«Josep Borrell, l’alto rappresentate dell’Ue per la politica estera, ci ha detto che deve essere uno Stato membro ad avviare il percorso per istituire i Corpi civili di pace in Europa. Alla luce di quello che abbiamo costruito da Ventotene a oggi, perché non può essere ancora l’Italia a iniziare questo percorso? Chiediamo che il ministro degli Esteri Antonio Tajani porti questa proposta nel governo italiano e a Bruxelles».
Dopo la prima conferenza organizzata a Kyjiv, in Ucraina, il 15 ottobre scorso, il Movimento europeo di azione non violenta (Mean) ha presentato alla Camera dei deputati un Manifesto per la creazione dei Corpi civili di pace europei (European Civil Corps), che sarà il documento per una raccolta firme in tutta Europa. Proprio mentre corre parallela al Parlamento europeo una proposta di risoluzione, già sottoscritta da 18 europarlamentari di diverse nazionalità, che sarà discussa a gennaio in una corsa contro il tempo per arrivare a un testo concreto prima delle elezioni di giugno 2024. Un lavoro frutto di nove viaggi degli attivisti del Mean in Ucraina, dopo l’aggressione russa del 24 febbraio 2022. Da allora, sono stati portati a termine trentasei gemellaggi tra comuni italiani e ucraini, oltre alla costruzione del Peace Village di Brovary e i Summer Camp per permettere a mamme e bambini di «cambiare aria» dalla scenario di guerra.
Alla Camera, il Mean ha sottolineato la centralità dei Corpi civili di pace in ogni scenario di guerra, dall’Ucraina al Medio Oriente. «Quando c’è una guerra, dire chi ha sparato prima e chi ha sparato dopo non è utile», ha detto Marianella Sclavi, portavoce del Mean. «È invece utile capire chi aveva la responsabilità di impedire che si sparassero. Se nel Donbas ci fossero stati i corpi civili di pace, forse non saremmo a questo punto».
Nel Manifesto vengono delineate le caratteristiche e gli obiettivi di questo nuovo istituto europeo, immaginato già nel 1995 da Alex Langer, allora eurodeputato del Gruppo Verde. Un corpo di pace, in pratica, composto da operatori competenti della società civile presenti sul campo, in grado di prevenire escalation e conflitti. Con una scuola – la cui sede è ancora da decidere – per creare quelle competenze nella risoluzione dei conflitti che sarebbero servite nel Donbas dieci anni fa.

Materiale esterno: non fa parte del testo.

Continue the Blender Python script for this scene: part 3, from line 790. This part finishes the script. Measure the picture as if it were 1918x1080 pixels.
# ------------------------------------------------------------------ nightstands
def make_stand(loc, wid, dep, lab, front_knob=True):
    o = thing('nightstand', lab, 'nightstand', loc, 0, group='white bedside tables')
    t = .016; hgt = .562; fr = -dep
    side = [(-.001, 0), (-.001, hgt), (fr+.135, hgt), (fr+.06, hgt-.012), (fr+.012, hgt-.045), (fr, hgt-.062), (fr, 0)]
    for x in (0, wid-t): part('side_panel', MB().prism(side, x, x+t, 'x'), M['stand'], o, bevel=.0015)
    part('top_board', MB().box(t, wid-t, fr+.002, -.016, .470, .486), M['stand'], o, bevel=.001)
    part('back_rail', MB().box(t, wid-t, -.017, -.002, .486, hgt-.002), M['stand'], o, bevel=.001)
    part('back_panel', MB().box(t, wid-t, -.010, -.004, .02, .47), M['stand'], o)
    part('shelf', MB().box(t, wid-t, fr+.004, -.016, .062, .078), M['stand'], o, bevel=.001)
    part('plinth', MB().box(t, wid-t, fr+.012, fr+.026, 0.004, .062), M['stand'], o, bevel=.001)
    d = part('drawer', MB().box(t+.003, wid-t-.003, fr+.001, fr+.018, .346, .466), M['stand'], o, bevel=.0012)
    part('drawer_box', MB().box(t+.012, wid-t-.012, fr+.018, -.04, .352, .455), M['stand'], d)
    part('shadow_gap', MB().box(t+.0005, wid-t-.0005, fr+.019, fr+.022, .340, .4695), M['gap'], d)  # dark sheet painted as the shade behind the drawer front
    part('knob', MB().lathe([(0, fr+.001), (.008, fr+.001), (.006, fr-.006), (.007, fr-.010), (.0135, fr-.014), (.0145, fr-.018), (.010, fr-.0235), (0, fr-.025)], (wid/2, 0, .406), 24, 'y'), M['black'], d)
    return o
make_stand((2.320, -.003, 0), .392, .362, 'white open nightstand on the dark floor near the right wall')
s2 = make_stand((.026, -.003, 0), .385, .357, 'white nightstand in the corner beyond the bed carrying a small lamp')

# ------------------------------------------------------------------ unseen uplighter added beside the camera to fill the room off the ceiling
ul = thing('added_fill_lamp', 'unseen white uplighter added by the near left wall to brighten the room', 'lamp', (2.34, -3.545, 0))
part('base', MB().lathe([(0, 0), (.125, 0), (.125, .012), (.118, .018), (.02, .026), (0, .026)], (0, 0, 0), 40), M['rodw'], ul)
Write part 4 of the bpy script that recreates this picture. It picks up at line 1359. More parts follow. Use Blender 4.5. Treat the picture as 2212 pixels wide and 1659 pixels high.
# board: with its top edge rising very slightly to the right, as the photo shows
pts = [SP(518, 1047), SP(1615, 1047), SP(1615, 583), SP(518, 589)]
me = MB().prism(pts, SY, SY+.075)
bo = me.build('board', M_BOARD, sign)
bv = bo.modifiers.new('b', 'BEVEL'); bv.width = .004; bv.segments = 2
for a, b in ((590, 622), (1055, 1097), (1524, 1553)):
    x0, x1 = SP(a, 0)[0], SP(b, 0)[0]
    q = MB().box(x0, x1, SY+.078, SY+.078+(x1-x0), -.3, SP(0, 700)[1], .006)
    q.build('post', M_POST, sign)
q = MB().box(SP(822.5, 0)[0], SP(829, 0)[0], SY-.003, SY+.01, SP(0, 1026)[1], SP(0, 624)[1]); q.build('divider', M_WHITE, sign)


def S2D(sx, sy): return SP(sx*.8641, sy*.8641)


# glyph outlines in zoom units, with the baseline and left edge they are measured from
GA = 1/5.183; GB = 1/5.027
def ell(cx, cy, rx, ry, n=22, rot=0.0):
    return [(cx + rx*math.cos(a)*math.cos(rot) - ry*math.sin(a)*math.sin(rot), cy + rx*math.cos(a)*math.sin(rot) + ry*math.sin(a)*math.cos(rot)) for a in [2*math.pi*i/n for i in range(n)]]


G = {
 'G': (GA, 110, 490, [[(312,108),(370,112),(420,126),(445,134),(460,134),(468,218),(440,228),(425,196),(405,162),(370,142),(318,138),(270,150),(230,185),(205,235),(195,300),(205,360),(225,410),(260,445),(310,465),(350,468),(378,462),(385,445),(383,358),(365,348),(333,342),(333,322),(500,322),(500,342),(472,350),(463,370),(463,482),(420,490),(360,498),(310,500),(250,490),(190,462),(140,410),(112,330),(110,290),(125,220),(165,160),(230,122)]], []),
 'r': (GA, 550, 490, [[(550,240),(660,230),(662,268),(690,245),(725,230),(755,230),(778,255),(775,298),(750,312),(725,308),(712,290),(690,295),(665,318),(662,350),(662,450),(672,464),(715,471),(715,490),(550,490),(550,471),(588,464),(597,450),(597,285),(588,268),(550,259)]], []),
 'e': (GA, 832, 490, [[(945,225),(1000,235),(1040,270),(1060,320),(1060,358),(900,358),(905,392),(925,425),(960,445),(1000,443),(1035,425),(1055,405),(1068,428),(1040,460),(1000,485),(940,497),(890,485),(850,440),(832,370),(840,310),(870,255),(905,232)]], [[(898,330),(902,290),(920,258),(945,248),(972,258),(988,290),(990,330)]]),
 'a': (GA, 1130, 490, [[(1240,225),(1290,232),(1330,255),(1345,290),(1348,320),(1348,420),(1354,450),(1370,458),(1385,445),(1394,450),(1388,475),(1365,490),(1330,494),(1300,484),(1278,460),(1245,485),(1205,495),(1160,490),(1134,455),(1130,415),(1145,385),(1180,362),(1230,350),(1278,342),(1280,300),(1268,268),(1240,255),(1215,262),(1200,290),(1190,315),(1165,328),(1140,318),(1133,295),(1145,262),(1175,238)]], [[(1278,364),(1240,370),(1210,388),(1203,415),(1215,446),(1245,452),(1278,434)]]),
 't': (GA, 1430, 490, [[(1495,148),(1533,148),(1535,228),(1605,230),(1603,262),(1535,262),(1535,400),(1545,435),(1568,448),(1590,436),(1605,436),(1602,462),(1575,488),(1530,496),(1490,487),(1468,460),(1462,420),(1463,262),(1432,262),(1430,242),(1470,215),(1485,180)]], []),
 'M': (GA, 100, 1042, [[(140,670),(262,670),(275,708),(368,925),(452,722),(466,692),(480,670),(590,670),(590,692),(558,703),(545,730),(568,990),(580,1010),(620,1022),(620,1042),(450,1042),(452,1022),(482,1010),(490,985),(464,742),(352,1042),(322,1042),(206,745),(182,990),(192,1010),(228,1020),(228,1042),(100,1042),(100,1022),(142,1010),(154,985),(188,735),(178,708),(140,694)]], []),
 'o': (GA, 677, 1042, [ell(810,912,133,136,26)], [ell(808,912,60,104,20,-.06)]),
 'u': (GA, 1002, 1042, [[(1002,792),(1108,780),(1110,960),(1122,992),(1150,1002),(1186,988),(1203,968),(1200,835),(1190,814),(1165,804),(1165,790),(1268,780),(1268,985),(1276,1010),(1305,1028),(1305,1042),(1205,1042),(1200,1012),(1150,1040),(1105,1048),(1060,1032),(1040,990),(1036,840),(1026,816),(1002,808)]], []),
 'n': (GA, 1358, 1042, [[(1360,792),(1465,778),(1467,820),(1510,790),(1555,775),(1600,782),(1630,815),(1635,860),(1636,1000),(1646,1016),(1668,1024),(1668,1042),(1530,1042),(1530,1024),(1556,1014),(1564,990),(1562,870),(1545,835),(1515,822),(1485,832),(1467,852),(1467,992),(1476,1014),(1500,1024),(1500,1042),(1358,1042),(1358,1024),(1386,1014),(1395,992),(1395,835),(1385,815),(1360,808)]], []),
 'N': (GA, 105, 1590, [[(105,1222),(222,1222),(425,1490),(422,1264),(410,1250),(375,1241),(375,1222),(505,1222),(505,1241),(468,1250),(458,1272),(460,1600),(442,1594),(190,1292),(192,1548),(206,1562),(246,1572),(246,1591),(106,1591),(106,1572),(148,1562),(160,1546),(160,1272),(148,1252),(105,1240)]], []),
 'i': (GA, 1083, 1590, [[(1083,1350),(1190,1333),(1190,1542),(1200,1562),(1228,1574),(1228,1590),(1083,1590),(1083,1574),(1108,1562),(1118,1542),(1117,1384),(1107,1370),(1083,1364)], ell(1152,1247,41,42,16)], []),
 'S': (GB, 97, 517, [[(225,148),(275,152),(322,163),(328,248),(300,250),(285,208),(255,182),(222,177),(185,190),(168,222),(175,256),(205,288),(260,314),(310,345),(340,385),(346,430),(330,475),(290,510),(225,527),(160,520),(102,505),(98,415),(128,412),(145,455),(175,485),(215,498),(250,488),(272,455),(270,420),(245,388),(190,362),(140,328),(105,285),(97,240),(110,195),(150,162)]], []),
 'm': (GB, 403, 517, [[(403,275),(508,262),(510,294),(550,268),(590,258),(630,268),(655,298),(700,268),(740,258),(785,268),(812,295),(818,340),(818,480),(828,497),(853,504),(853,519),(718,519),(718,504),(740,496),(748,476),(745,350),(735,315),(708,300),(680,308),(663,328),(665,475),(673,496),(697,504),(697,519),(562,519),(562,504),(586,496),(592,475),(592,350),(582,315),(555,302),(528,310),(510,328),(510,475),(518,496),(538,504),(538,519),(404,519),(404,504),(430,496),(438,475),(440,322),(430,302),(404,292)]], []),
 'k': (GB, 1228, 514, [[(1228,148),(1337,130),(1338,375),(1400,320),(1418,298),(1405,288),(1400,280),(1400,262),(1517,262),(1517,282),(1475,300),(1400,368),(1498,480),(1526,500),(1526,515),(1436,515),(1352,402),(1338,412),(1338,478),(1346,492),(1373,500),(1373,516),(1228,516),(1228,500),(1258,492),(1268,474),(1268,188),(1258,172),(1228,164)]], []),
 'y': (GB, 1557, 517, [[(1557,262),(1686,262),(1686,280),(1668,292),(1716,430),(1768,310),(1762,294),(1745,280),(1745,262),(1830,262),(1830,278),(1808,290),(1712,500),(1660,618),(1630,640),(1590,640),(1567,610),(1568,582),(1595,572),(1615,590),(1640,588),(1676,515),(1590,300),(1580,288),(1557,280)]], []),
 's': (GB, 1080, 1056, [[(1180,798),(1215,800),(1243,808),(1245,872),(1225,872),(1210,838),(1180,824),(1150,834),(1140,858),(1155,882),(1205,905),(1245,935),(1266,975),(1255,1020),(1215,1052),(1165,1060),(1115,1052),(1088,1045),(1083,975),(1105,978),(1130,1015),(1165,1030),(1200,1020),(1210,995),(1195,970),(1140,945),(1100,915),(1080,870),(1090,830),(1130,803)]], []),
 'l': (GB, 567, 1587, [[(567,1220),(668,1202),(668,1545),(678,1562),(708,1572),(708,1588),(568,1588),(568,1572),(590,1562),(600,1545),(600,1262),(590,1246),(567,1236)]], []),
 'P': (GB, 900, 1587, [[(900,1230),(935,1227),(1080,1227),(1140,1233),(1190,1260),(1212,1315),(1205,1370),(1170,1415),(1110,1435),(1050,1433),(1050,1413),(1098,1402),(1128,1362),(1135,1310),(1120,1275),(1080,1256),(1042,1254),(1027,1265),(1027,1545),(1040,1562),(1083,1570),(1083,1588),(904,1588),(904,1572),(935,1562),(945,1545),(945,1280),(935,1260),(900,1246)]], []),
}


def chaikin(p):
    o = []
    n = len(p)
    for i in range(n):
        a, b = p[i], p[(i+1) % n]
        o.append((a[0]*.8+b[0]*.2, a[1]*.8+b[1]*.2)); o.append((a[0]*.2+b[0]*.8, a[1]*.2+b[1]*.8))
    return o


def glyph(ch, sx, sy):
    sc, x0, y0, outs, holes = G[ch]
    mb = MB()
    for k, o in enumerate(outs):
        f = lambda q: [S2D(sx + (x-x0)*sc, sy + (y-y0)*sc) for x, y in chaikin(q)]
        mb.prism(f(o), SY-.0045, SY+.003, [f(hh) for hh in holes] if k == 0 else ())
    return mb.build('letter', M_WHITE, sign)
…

«Abbiamo capito che delegare solo ai governi la costruzione della pace non funziona», ha detto Marco Bentivogli, tra i sottoscrittori del Manifesto. «Dobbiamo coinvolgere sempre più la società civile. La nostra politica prenda posizione e dica se è a favore oppure no. I corpi civili di pace si muovono lo stesso, ma il riconoscimento istituzionale sarebbe in grande salto di qualità».
La deputata Federica Onori, del Movimento Cinque Stelle, che ha ospitato gli attivisti del Mean alla Camera, si è impegnata a presentare a Montecitorio una interpellanza al ministro Tajani. Mentre l’eurodeputato Massimo Castaldo seguirà la partita all’Europarlamento.
«Noi non stiamo dicendo che questa è la strada per fermare le guerre», ha spiegato Angelo Moretti. «Ma con la guerra arrivata a due giorni di macchina da qui, mentre i conflitti intorno a noi si moltiplicano, tutti cittadini devono sentirsi responsabili della pace. Noi continueremo a sostenere la resistenza ucraina contro l’invasore russo, ma quando arriveremo a una tregua dovremo già essere schierati con i Corpi civili di pace».
Nel corso della conferenza di Kyjiv a ottobre, il Mean aveva individuato un comitato di otto esperti. «Oggi abbiamo fatto un altro passo avanti, portando i Corpi civili di pace a Roma, al Parlamento italiano», ha detto Moretti. «L’Europa è rimasta priva di quella difesa comune sognata a Ventotene, ma ora può e deve fare la differenza nella costruzione competente della pace». Ora la palla passa al governo italiano.